A-frame houses have steeply angled sides that usually begin close to the foundation, which meet at the top to form the letter A. This style of home was brought back in style by Andrew Geller in 1955.

Barn Dominium (Rural)

Steel frame and sheet metal buildings. These were originally designed as storage buildings or barns. Today, this style is repurposed with the addition of living areas.

Cape Cod (England)

Cape Cod style homes started originating in the 17th century in New England. They have a low, broad, single-story frame, with a fairly steep pitched gabled roof. Its design is strongly influenced by New England’s severe winter climate, which can be seen in the central chimneys and low-ceilinged rooms to conserve heat.

Chattel House (West Indies, Barbados)

Chattel homes are small, moveable wooden homes for the working-class to occupy. Chattel is a Barbadian word meaning movable property. Rather than being anchored to the ground, Chattel homes are set on blocks or a groundsill.

Conch House (Florida)

Set on posts or piers, these homes made of wood, and allow air to circulate under the floor. Most commonly are one or two floors and are rectangular. Usually, they have a porch across the full width of the front of the house (both floors if it has two floors). These homes are attributed to immigrants from the Bahamas who built their homes like they built boats.

Octagon House (North America & Canada)

In the US and Canada these homes were popular in the 1850s. Octagon homes are characterized by an octagonal plan and commonly have a flat roof and a veranda all around.

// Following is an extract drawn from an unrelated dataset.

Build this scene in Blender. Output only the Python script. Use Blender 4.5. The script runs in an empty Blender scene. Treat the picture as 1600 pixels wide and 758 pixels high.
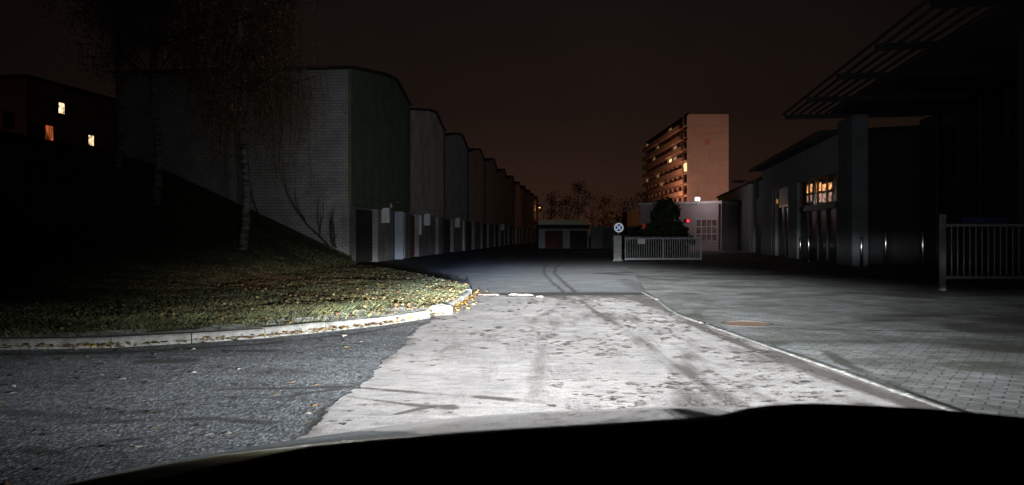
import bpy, math, random
import numpy as np
from mathutils import Vector, Matrix
random.seed(7)
rng = np.random.default_rng(7)
S = bpy.context.scene
C = S.collection
F, HZ, EYE = 1200.0, 368.0, 1.25          # focal length in px of a 1600 px wide frame, horizon row, eye height


def G(px, py):                              # ground point seen at that pixel
    d = F * EYE / (py - HZ)
    return ((px - 800) / F * d, d)


def W(px, py, Y):                           # point at depth Y
    return Vector(((px - 800) / F * Y, Y, EYE + (HZ - py) / F * Y))


# ------------------------------------------------------------------ materials
def mat(name, col, rough=.8, spec=.3, metal=0., var=.25, scale=4., bump=0., bscale=40., coat=0.,
        emit=None, estr=0., tint=None):
    m = bpy.data.materials.new(name)
    m.use_nodes = True
    nt = m.node_tree
    b = nt.nodes['Principled BSDF']
    b.inputs['Roughness'].default_value = rough
    b.inputs['Specular IOR Level'].default_value = spec
    b.inputs['Metallic'].default_value = metal
    b.inputs['Coat Weight'].default_value = coat
    tc = nt.nodes.new('ShaderNodeTexCoord')
    if var > 0:
        n = nt.nodes.new('ShaderNodeTexNoise')
        n.inputs['Scale'].default_value = scale
        n.inputs['Detail'].default_value = 6
        n.inputs['Roughness'].default_value = .65
        nt.links.new(tc.outputs['Object'], n.inputs['Vector'])
        r = nt.nodes.new('ShaderNodeValToRGB')
        t = tint or col
        r.color_ramp.elements[0].position = .3
        r.color_ramp.elements[1].position = .7
        r.color_ramp.elements[0].color = (*[c * (1 - var) for c in t], 1)
        r.color_ramp.elements[1].color = (*[min(1, c * (1 + var)) for c in col], 1)
        nt.links.new(n.outputs['Fac'], r.inputs['Fac'])
        nt.links.new(r.outputs['Color'], b.inputs['Base Color'])
    else:
        b.inputs['Base Color'].default_value = (*col, 1)
    if bump > 0:
        n2 = nt.nodes.new('ShaderNodeTexNoise')
        n2.inputs['Scale'].default_value = bscale
        n2.inputs['Detail'].default_value = 4
        nt.links.new(tc.outputs['Object'], n2.inputs['Vector'])
        bp = nt.nodes.new('ShaderNodeBump')
        bp.inputs['Strength'].default_value = bump
        bp.inputs['Distance'].default_value = .02
        nt.links.new(n2.outputs['Fac'], bp.inputs['Height'])
        nt.links.new(bp.outputs['Normal'], b.inputs['Normal'])
    if emit:
        b.inputs['Emission Color'].default_value = (*emit, 1)
        b.inputs['Emission Strength'].default_value = estr
    return m


def N(nt, t, **kw):
    n = nt.nodes.new(t)
    for k, v in kw.items():
        setattr(n, k, v)
    return n


def math_node(nt, op, a, b=None, clamp=False):
    n = N(nt, 'ShaderNodeMath', operation=op, use_clamp=clamp)
    for i, v in enumerate((a, b)):
        if v is None:
            continue
        if isinstance(v, (int, float)):
            n.inputs[i].default_value = v
        else:
            nt.links.new(v, n.inputs[i])
    return n.outputs[0]


def mix_col(nt, fac, a, b, blend='MIX'):
    n = N(nt, 'ShaderNodeMix', data_type='RGBA', blend_type=blend)
    for sock, v in ((n.inputs[0], fac), (n.inputs[6], a), (n.inputs[7], b)):
        if isinstance(v, (int, float)):
            sock.default_value = v
        elif isinstance(v, tuple):
            sock.default_value = (*v, 1)
        else:
            nt.links.new(v, sock)
    return n.outputs[2]


def noise(nt, vec, scale, detail=5, rough=.6, dist=0.):
    n = N(nt, 'ShaderNodeTexNoise')
    n.inputs['Scale'].default_value = scale
    n.inputs['Detail'].default_value = detail
    n.inputs['Roughness'].default_value = rough
    n.inputs['Distortion'].default_value = dist
    nt.links.new(vec, n.inputs['Vector'])
    return n.outputs['Fac']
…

Sears Catalogue Home (America)

While not all of these “Modern Homes” featured these conveniences, most had central heating, indoor plumbing, and electricity. More than 70,000 of these homes were sold in North America between 1908 and 1940 through mail order by Sears, Roebuck and Company.

Shot Gun House (New Orleans)

Shot Gun homes are narrow and rectangular and are most often no more than about 12 feet wide, with rooms set one behind the other and doors at each end of the home. These were initially popular with the middle class, but in the mid-20th century they became a symbol of poverty.

Bay & Gable (Toronto, Canada)

A large bay window is commonly the most prominent feature, surmounted by a gable roof. Typically built with redbrick, semi-detached, and two and-a-half stories tall.


Hanok (Korea)

Hanoks are traditional Korean houses. Its design reflects the position of the house in relation to surroundings, with thought given to the land and seasons.

Minka (Japan)

Minka style homes are constructed in any one of several traditional Japanese building styles. The term Minka means “Houses of the People.” In the context of the four divisions of society, Minka were the homes of farmers, artisans, and merchants (the three non-samurai castes).

Mudhif (Iraq)

This style of home commonly features a large bay window that usually covers more than half of the front of the house and is surmounted by a gable roof. This is a traditional reed house and is made by the Madan people. Homes are built from reeds harvested from the marshes where they live.



A snow house or snow hut is built of snow, typically when the snow can be easily compacted. They were originally built by the Inuit. Igloos are stereotypically associated with all Eskimo peoples; however, they were traditionally associated with people of Canada and Greenland.



Queenslander style homes were developed in the 1840s and are still constructed today. They are primarily applied to residential construction, but some commercial and other types of construction are identified as Queenslander. The main living space is raised off the ground in order to cool the building through ventilation, as well as to protect against termite attacks and other pests.